Dans cette seconde novella, nous retrouvons l’adelphe Chih, toujours à l’écoute des récits qui courent depuis la nuit des temps… Mais cette aventure ne sera pas aussi tranquille que la précédente où, savourant de délicieux plats dans une superbe maison, elle se contentait d’écouter pour les apprendre les mots d’une autre. Cette fois-ci, Chih, sans son oiseau-mémoire qui nidifie, doit tenter de franchir une montagne. Et c’est à dos de mammouth qu’elle le fait, accompagnée par Si-yu, éleveuse et gardienne de ces majestueux animaux.
Toutefois, le voyage se fait très périlleux lorsque trois tigresses les acculent, bien déterminées à les dévorer. La nuit sera fort longue…
Chih leur propose alors de leur narrer un conte, qui, peut-être, les fera changer d’avis, celui d’une tigresse plus belle et plus puissante que toutes les autres, qui tomba amoureuse d’une humaine. Il raconte la version qu’il connaît, mais se trouve bien vite amené à l’adapter et le modifier, au gré des interventions des tigresses. Car une histoire n’est qu’une histoire, dont chaque époque, chaque culture, chaque peuple a une transcription quelque peu différente. Loin de se dérouler comme une rivière tranquille, l’histoire s’arrête, se heurte, se mêle et se démêle au fil des diverses voix.
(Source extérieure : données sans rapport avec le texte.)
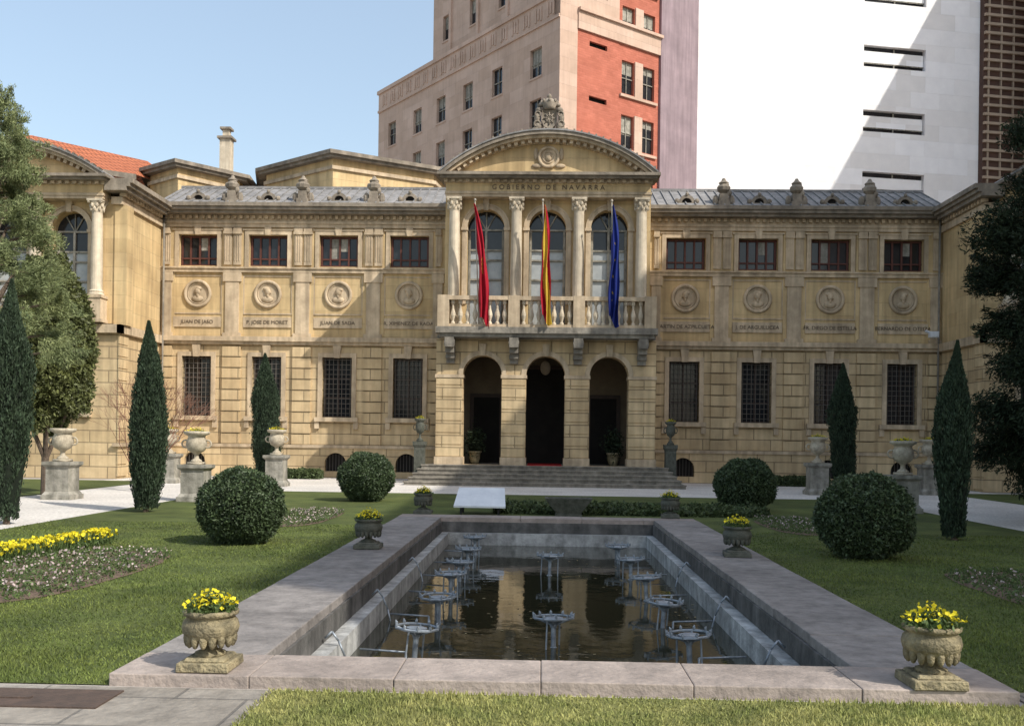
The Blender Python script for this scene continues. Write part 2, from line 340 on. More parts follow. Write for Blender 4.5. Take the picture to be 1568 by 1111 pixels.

Les mots sont ici d’une importance vitale, ils sauvent la vie de Chih, sont plus importants pour les tigresses que la faim, tant ils sont porteurs d’émerveillements et de découvertes. On pense bien sûr à Shéhérazade, mais Nghi Vo propose un récit cruel et beau, qui va au-delà de la simple force des paroles. Elle interroge également la notion de vérité, d’exactitudes des faits selon l’intérêt de celui qui archive et qui retrace, et qui évolue au fil du temps.
Malgré la situation d’extrême danger où se trouve Chih, la lecture de cette novella est calme et tranquille. Nghi Vo ne joue pas sur l’impression de risque, elle raconte une histoire, un duel d’histoires. Grâce à une narration très maîtrisée, qui alterne dialogues entre les Tigresses et Chih, et extraits de contes, c’est apaisant, poétique et enchanteur. La force de l’écriture de l’autrice réside dans sa capacité à faire naître des images, à accrocher son lecteur sans effets de manche, par la douceur et la poésie.
Baigné dans l’imaginaire asiatique, où esprits, démons et revenants sont très présents, où les créatures fantastiques font partie du quotidien, Quand la Tigresse descendit de la montagne dresse le portrait d’héroïnes indépendantes, à la volonté de fer, qui se libèrent du poids de la tradition pour vivre pleinement leurs passions.
Si le premier volume était tout en douceur et en tranquillité, cette histoire-ci est plus violente, mais tout aussi tendre et poétique. Nghi Vo nous entraîne dans son univers en quelques lignes, et ne nous lâche plus.